Although Munro suggests the plan was Talon’s, the idea appears to have started with the King years earlier. As early as March 1665, before the ships had left France to carry the Carignan-Salières Regiment to New France, Louis XIV instructed Jean Talon that he was to “… invite the soldiers of the Carignan Regiment…to remain in the country by giving them a small gratuity, in the name of his majesty, to provide them with more of the means needed to establish themselves there.”

We know that Guillaume accepted the offer to remain in Canada. He was one of 404 soldiers, 12 sergeants, and 30 officers to do so in 1667-68. However, the process of Guillaume’s discharge from the Regiment is not known. We know nothing until he curiously shows up in the Quebec census of 1667 as a “domestic” for Louis-Théandre Chartier de Lotbinière. If Trudel is correct that Guillaume joined the regiment in 1665 it would likely have been in September or October of 1665 after the arrival of the St. Sébastien and the Justice when it became apparent that many had soldiers had either died on the voyage or were very sick. Not knowing exactly what month the Census of 1667 was conducted, if Guillaume served 18 months in the Regiment, a term of service that is cited frequently, he would have been discharged sometime in the spring of 1667.
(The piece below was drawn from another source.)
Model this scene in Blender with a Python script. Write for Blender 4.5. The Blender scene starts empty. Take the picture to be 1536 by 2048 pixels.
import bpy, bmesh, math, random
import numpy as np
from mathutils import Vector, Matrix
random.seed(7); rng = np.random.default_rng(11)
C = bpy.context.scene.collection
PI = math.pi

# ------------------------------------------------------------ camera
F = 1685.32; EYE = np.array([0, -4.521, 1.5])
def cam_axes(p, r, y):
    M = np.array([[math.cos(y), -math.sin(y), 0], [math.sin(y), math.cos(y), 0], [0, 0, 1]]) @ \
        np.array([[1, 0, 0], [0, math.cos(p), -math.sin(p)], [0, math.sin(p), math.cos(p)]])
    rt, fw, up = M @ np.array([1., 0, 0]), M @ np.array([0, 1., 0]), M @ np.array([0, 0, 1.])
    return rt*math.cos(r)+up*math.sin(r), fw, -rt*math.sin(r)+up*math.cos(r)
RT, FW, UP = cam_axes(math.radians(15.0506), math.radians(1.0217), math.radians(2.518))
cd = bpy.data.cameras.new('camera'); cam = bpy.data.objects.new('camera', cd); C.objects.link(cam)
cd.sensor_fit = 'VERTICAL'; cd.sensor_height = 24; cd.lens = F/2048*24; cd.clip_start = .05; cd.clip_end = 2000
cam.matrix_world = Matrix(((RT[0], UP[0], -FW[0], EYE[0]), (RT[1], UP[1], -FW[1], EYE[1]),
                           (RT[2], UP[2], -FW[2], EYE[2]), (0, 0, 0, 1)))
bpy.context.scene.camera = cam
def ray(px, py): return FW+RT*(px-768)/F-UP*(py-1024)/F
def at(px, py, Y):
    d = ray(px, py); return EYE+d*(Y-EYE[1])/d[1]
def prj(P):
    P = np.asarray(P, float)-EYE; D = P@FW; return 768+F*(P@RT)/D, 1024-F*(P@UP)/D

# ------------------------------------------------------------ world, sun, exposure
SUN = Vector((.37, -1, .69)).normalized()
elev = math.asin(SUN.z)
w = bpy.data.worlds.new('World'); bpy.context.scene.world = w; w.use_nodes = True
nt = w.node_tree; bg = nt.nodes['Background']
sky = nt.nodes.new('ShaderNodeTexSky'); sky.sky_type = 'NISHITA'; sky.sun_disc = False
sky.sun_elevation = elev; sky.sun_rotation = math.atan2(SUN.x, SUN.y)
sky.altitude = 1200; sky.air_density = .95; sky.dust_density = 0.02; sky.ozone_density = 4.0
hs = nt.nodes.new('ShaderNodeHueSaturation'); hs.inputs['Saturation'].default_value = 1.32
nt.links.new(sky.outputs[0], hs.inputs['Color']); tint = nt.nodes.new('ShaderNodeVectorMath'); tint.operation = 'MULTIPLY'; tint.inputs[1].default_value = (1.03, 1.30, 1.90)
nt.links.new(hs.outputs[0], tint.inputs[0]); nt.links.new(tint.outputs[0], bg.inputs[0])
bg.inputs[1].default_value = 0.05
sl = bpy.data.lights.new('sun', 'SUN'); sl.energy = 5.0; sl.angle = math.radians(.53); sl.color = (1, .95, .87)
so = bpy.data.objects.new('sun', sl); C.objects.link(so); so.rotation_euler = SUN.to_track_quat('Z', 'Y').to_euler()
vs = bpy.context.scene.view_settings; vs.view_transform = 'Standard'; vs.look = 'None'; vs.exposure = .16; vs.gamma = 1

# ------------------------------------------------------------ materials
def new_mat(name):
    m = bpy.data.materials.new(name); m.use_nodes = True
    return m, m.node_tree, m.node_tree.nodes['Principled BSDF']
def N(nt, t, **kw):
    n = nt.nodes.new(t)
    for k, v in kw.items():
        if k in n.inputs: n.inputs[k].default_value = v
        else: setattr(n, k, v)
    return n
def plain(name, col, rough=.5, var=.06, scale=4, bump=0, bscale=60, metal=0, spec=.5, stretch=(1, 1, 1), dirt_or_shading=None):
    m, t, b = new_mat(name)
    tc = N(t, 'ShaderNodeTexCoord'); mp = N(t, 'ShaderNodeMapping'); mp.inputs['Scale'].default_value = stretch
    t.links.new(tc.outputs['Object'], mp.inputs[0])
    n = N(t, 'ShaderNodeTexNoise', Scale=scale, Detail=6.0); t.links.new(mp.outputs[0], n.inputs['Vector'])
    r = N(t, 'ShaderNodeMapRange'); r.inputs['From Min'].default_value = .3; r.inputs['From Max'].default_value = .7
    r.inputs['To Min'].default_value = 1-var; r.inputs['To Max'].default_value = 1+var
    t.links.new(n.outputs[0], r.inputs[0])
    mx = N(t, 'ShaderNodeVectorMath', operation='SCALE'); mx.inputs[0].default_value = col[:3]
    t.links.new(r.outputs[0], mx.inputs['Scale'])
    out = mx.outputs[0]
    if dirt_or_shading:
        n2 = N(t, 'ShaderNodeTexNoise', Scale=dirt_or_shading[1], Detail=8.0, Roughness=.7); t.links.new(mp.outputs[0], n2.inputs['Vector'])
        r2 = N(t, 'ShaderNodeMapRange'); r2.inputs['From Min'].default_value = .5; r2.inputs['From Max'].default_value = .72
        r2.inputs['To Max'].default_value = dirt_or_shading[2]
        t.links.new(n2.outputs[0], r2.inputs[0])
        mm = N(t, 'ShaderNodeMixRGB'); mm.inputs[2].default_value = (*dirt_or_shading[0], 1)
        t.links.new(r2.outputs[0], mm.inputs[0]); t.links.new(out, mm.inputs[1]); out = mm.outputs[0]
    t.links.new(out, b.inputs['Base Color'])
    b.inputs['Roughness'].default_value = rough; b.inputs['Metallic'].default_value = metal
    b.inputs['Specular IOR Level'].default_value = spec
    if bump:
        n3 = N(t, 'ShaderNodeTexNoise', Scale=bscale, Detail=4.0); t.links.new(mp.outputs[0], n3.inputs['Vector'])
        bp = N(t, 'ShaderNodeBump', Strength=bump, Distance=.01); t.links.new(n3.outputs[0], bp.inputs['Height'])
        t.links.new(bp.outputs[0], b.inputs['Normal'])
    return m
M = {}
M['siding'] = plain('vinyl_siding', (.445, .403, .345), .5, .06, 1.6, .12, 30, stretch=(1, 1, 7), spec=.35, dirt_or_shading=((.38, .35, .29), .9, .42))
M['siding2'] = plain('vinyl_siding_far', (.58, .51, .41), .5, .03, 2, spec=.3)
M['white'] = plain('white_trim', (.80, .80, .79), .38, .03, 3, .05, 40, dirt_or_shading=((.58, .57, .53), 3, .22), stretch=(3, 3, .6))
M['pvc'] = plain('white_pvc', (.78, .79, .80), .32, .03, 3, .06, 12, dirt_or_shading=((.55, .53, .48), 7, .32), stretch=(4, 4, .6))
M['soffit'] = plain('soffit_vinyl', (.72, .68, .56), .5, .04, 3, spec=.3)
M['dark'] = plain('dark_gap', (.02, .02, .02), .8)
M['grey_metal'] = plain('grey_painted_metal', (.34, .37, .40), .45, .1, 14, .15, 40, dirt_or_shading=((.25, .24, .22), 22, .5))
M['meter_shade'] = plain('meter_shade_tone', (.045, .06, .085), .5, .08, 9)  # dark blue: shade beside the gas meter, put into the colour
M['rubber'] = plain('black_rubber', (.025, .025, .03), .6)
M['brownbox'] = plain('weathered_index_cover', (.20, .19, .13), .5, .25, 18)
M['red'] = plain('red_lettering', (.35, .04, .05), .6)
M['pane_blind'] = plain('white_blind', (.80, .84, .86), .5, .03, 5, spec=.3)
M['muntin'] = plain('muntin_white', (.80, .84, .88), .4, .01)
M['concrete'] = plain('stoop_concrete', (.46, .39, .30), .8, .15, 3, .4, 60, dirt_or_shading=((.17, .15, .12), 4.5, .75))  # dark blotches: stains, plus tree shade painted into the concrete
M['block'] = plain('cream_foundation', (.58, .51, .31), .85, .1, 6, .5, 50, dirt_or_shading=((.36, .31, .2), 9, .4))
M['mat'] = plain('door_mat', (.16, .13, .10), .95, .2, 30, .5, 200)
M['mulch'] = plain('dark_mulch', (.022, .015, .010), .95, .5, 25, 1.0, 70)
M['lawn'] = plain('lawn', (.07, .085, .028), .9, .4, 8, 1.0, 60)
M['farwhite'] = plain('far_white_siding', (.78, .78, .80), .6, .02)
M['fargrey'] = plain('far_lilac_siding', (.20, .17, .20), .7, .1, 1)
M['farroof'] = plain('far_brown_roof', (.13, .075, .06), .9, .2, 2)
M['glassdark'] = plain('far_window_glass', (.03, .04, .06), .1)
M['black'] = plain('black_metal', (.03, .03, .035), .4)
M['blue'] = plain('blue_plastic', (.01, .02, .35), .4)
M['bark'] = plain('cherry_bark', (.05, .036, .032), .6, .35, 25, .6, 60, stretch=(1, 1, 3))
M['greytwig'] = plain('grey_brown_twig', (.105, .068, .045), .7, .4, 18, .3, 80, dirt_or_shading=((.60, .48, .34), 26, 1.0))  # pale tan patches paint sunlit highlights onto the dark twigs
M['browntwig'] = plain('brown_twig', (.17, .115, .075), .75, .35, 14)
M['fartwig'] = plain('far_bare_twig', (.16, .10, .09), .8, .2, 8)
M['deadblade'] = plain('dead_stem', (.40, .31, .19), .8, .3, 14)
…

It is perhaps too easy to look back 350 years and think that the course of events was inevitable. We have no idea how much thought Guillaume gave before deciding to remain in Canada. It was just as likely that he could have returned to France like so many did. Time and again, he was faced with difficult decisions. A few years before, he had boarded a boat and left the only home he had ever known braving months of discomfort and potential death at sea. When he arrived he settled in what was little more than a precarious trading outpost and often neglected by France. He joined the military and possibly took part in some poorly planned expeditions. Yet he survived it all and in the coming years would establish the enduring family lineage that I call La Ligne.